God's Country

My brother and beautiful Sister-in-Law took a dream trip to Alaska recently.  They planned and saved, prepared and did research on the best way to experience their once-in-a-lifetime vacation.  I'm sure it was absolutely breathtaking and memorable.  Personally, Alaska is not my dream territory, yet I can certainly imagine how wonderful it would be to realize such a hoped for destination. 

Upon one of my visits with Mother, I saw one of their postcards sent to our parents and you could feel the residual joy coming off of the handwriting as she was describing how beautiful and majestic it all was and that it was "truly God's Country".  Quite lovely, I thought.  Then, another day came and along with it, another postcard, once again stating how much it was "God's Country".  Now, that got me to thinking:  is my home any less God's than Alaska??

I have had the pleasure and opportunity to travel quite a bit and was bitten by the pilgrimage bug in my youth.  I have a deep love for history, travel and beauty.  Unfortunately, (or fortunately, depending upon who you are talking to) we have 5 children who put the kibosh on any major traveling destinations when paired with our income.  So places such as Alaska are so far out of our reach - even if it was on one of our lists - they shall remain a dream. 

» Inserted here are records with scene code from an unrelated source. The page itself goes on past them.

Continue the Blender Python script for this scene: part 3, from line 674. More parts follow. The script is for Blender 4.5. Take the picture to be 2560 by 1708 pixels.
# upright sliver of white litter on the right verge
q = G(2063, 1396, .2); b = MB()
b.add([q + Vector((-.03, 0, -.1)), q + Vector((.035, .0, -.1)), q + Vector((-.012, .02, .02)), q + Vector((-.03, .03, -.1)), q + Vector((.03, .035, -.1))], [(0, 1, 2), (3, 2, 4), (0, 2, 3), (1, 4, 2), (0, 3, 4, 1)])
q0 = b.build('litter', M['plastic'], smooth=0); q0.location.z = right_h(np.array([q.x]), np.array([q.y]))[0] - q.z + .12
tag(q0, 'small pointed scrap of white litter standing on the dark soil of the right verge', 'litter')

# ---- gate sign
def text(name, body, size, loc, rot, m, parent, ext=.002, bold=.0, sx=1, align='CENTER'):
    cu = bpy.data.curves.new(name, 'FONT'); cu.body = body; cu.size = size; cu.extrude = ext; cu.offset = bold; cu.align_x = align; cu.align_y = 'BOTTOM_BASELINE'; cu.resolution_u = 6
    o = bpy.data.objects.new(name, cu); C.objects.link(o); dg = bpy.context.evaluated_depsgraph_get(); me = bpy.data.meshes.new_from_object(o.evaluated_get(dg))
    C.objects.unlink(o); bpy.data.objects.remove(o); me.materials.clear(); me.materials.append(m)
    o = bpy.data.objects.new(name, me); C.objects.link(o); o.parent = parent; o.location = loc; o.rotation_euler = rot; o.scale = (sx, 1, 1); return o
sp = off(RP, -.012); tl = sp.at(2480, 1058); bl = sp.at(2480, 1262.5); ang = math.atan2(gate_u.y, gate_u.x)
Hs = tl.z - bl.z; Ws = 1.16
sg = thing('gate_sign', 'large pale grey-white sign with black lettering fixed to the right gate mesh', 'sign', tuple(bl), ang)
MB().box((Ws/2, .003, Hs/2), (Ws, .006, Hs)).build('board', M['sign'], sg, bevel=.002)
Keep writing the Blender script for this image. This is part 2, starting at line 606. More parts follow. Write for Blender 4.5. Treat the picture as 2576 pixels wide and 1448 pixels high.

So the line "God's Country" bothered me since, in my belief, God is everywhere, has touched every thing, and is present in the ongoing transformation that is creation itself.  I don't believe that God specifically reserved any one place as more holy, beautiful, or transcendent than any other spot on this Earth.  I'm sure the line wasn't meant to imply as such, but I think I do understand why it was an easy line to write:  They saw the handprint of God readily in their surroundings.  And here is the crux of the stone in my shoe:  They noticed God in an unfamiliar setting whereas God made everything - therefore, does it hold true that they, we, me, you, are missing His fingerprints in our daily lives?

I have been getting into the habit of walking with my son William in the mornings....by that I mean Will stands at my doorway and says "Mom.  Mom.  .....are you getting up?  Mom.  It's time.  Mom" relentlessly until I drag my butt out of bed to walk with him.  He thinks it's funny to see me so grumpy and mad in the AM. 
Since we've began the early morning walks,  I have seen something miraculous, new, and beautiful each day.  Without fail.  Today, we took a new route and as we came out onto a clearing, looked over to the right.  We were both awed at the sight:  A gently rolling corn field, tall and vibrantly green with a darkly verdant forest banking the field.  Directly behind that, the terrain dipped dramatically, then rose with roll of fog covered forest.  All of this was set with a backdrop of deep blue sky and cotton clouds and the musical signature of  varieties of birds.  A working dairy farm to the front of us and the crunch of gravel under our feet.  Wow.  It was incredible.  And right there in my backyard. 

I only became aware of the challenge to find God in my surroundings from an innocent line.  It could be chalked up to a Pavlovian response to my brothers extravagant travels, my reaction, and I'm sure there's elements of truth in that; yet, if it began there, I found much Truth and Light in the resulting introspection.  I challenge you to seek God's country on your street, in your portion that you are gifted.  It's miraculous and a joyous way to seek the Lord.